First up was "Kypseli", which is "hive" and a very congested neighborhood in Athens. Though the film plays on the pun, most of the shots show a bunch of fairly empty streets, as if someone is shooting a film in town or something. A pair of yuppies sit at a cafe, and the woman discovers that her phone is gone. First they blame a Pakistani street peddler, and get him arrested, and then they realize that an old Greek woman stole the phone. They confront her and find out that the Greek economy has turned to shit. Also, the Pakistani is deported. Fine, I guess.

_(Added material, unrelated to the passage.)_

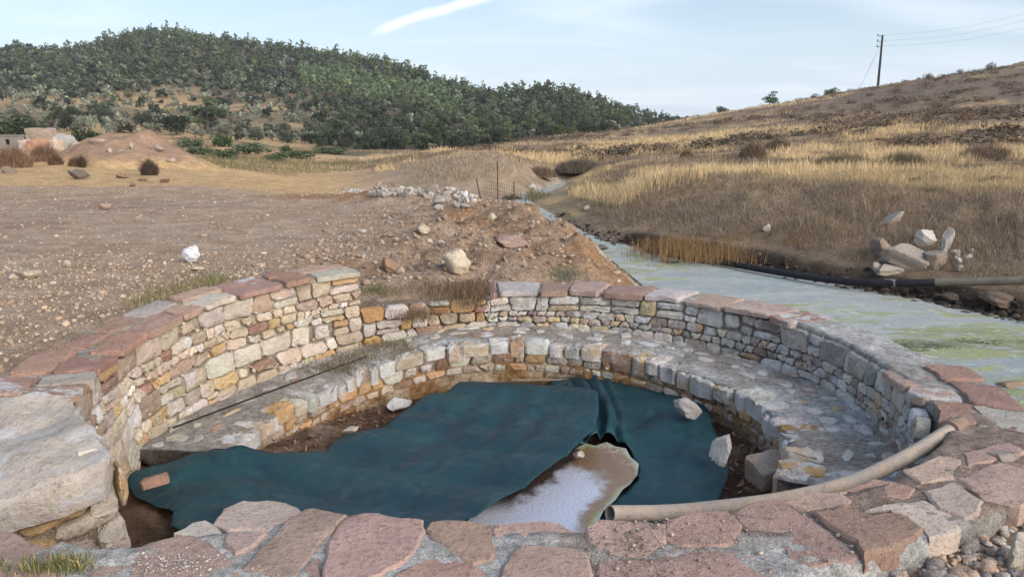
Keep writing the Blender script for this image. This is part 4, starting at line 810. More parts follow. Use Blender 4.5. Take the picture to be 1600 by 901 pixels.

Then there was an American film, "Athanasios"—another bit of title punnery. It's a Greek name and means immortal. We have immigrant papou, and his punk kid American grandson who enters his shoe-repair shop (shot in an actual Greek-owned shop in SF's West Portal neighborhood) bleeding from some altercation with no good kids. "A paper cut", papou says, who was shot in the neck by the Nazis during the War and lived. Immortal! And after a little first aid, now the American kid is proud to be Greek again. A very personal movie. Indeed, perhaps so personal the director didn't even realize that he didn't actually tell the story. However, it was beautifully shot. Meditative and cool, with clever long shots in the American scenes and hard, stark close-ups in the flashbacks,

Then came "The Palace", by my once long-lost cousin Anthony Maras*. Here's the trailer:



I'd read the script when he was in pre-production, and saw the film on my computer months ago thanks to a password-protected Vimeo link, but this was the first time on the big screen. Disclosures aside, this was the film of the night. It's easy to make a sentimental film about Cyprus, and it's easy enough to portray a bunch of rampaging Turks. He managed to avoid all that, to build some descent tension, and to create a real character in the form of a young Turkish soldier who really just wanted to go back to the UK and become an actor. Extremely worthwhile.

Then there was the feature, My Blood. A crazy art film about a woman and a man who might be two men, and one of them is the son and the other the husband, but they are the same, and the woman feeds them blood and demands to be loved forever and 90 percent of the shots are extreme close-ups and the score is a constant dubbubdumbbubdubbubdumbub so the whole thing feels like a ninety-minute long trailer for a fourteen-hour long film. Really, just watch the trailer sixty-three times and you get the movie:



There's a certain ambition to the film, and it's admirable in its way—the budget was zero, and the director bartered everything, trading space for lights, the lights for sound editing, some sound editing for...all the way down the line. Bigger or Better, but starting with nothing. (It is fairly easy to make a ninety-minute film in most of the shots are just of half of someone's face or tit.) And it was artsy and "tasteful", though my sensitive cousin Nikos left when the pot full of blood came out. (I encountered him in the lobby when heading to the bathroom.) But for all its strengths, My Blood was still just an exercise in tedium, with a dash of suspicion toward women.


All in all, a nice if sometimes challenging evening, and I can't wait for Anthony to make a feature.